BAKU, Azerbaijan, March 12. The oil market is set for significant structural shifts in the long term, driven by evolving demand and supply factors, Trend reports citing the Gas Exporting Countries Forum (GECF).
On the demand side, while overall growth is expected to slow, the petrochemical industry will emerge as a key driver of oil consumption. GECF highlights that demand for petrochemical feedstocks will remain strong, fueled by the increasing need for plastics, fertilizers, and chemicals in developing and emerging economies. Unlike sectors such as transportation, where electrification and efficiency gains are reducing oil reliance, petrochemicals are less affected by energy transition policies.
"Developing economies will dominate long-term demand growth due to industrialization, urbanization, and rising living standards, highlighting the importance of these markets in sustaining future oil consumption," GECF stated.

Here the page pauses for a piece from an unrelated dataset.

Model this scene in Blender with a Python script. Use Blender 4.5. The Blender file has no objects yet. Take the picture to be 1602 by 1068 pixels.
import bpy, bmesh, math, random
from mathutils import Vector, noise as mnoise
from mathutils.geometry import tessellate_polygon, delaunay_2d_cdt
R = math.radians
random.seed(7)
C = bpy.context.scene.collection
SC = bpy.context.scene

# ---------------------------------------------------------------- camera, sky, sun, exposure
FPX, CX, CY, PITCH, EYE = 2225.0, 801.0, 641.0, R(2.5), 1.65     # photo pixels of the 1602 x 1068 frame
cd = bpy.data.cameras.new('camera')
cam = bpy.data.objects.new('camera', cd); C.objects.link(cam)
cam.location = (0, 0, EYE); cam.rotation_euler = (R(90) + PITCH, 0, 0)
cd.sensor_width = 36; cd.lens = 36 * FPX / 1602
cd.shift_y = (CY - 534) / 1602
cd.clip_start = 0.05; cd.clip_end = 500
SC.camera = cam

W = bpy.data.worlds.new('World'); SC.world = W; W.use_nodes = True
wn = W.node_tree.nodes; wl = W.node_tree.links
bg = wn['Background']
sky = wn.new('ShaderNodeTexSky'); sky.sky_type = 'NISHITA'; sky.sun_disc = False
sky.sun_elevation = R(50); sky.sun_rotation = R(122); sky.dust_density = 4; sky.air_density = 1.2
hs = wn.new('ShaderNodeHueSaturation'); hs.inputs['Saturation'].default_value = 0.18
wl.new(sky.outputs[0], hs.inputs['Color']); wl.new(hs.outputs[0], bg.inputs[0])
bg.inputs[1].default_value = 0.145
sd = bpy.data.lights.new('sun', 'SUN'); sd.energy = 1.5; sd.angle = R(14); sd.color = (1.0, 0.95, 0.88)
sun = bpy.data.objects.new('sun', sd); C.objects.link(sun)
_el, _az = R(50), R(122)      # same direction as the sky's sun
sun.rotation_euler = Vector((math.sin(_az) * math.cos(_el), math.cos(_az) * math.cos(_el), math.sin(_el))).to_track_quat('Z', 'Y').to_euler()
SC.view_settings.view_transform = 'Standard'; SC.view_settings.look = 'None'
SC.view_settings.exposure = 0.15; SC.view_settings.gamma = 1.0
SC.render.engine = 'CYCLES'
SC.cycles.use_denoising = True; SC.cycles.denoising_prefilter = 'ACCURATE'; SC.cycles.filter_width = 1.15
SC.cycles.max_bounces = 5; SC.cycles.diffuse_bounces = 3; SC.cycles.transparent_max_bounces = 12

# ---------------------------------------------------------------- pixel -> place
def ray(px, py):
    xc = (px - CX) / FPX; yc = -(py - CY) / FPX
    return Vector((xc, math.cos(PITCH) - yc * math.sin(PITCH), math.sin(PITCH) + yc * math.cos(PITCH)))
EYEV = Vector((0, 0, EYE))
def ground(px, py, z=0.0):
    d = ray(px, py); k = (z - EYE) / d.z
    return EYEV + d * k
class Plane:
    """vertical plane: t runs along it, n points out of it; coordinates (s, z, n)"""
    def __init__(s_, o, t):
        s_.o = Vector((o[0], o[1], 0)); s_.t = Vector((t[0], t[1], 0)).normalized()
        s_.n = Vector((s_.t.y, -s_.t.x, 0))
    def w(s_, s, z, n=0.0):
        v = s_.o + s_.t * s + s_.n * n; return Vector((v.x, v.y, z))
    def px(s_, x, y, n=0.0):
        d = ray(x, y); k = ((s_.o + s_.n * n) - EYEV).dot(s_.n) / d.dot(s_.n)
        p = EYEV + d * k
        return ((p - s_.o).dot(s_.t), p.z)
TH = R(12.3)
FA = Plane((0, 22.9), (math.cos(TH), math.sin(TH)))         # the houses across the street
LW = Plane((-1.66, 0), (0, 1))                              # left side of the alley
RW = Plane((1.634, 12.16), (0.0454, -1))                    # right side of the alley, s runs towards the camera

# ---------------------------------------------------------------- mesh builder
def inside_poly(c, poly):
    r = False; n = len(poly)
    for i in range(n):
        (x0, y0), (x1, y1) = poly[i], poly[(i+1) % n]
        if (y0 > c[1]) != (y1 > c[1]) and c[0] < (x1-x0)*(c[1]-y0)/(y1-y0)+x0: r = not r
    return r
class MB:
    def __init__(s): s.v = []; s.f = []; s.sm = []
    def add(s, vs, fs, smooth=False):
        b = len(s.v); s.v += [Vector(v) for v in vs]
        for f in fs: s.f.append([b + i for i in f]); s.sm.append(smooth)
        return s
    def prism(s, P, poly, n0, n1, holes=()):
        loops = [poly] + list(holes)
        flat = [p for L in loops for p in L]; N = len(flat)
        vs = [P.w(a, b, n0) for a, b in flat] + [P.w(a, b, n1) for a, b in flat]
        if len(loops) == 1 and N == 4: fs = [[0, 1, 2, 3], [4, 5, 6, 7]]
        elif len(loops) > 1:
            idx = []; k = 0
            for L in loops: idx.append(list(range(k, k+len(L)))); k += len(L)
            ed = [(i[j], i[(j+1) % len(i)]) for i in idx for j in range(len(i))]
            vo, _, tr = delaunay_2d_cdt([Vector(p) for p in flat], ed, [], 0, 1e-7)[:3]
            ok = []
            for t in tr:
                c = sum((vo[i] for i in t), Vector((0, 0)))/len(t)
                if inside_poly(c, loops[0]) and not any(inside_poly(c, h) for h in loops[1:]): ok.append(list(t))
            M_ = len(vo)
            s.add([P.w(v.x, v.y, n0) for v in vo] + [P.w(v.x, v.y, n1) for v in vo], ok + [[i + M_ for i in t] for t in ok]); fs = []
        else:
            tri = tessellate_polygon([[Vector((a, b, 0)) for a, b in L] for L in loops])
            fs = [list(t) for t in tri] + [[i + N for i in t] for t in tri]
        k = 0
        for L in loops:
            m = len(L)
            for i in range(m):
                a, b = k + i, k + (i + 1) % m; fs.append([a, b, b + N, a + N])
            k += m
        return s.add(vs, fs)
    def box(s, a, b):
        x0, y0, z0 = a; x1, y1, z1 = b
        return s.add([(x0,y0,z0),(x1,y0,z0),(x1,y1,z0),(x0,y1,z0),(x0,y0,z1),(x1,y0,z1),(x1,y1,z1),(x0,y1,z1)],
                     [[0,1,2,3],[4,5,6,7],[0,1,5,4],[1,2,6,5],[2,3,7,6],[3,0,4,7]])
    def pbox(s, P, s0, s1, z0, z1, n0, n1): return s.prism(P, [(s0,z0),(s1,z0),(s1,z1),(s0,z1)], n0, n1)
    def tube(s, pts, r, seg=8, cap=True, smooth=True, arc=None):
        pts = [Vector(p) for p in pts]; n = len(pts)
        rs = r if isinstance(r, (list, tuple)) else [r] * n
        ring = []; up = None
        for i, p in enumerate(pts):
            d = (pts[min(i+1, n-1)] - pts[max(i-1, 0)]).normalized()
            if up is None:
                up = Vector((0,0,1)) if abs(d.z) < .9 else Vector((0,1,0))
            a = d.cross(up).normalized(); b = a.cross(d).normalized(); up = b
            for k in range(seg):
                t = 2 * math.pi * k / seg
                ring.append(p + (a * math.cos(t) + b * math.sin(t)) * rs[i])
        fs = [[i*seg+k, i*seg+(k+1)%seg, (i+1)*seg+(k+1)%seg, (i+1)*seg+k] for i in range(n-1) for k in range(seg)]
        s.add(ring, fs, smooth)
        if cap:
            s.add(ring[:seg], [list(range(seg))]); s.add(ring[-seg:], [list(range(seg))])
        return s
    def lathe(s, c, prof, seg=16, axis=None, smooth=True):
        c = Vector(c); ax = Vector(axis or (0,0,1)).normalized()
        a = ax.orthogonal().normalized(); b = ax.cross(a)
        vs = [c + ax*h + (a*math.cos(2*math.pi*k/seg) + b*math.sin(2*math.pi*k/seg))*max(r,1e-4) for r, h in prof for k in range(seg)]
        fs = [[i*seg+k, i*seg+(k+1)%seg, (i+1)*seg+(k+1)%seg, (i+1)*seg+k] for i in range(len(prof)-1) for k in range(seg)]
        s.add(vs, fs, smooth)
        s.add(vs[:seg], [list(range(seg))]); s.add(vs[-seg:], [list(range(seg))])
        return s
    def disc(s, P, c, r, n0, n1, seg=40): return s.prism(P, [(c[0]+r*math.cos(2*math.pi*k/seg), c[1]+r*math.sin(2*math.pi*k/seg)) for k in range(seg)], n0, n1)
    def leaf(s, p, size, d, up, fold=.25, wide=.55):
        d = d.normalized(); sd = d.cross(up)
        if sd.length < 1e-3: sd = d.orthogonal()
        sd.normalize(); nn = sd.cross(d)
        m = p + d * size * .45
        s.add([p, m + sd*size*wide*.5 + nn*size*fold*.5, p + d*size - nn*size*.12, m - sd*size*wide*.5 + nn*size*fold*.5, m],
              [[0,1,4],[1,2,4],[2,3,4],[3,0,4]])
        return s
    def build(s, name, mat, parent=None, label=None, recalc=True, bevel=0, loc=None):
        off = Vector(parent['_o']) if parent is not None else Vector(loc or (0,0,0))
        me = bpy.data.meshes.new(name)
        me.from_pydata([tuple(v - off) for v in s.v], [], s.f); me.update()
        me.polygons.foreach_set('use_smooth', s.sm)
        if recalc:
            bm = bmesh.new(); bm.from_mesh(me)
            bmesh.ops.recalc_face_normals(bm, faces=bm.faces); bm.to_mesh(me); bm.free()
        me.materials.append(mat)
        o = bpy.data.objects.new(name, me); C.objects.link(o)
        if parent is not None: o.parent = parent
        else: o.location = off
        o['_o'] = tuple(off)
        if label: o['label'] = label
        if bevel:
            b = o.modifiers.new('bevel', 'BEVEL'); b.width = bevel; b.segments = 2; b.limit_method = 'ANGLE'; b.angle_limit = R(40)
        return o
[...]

On the supply side, the industry faces growing challenges in maintaining production levels. Declining output from existing oil fields will require substantial investments in new capacity to counteract depletion. High-cost unconventional projects, such as U.S. shale operations and yet-to-find reserves, will become increasingly critical, despite their higher marginal production costs.
GECF also warns that inflationary pressures on essential materials like steel and copper—driven by competition with renewable energy projects—will further escalate production expenses. Additionally, carbon pricing policies and stricter environmental regulations in major economies are expected to compound the financial burden on oil producers.
These long-term trends underscore the complexities facing the oil sector as it navigates a shifting global energy landscape.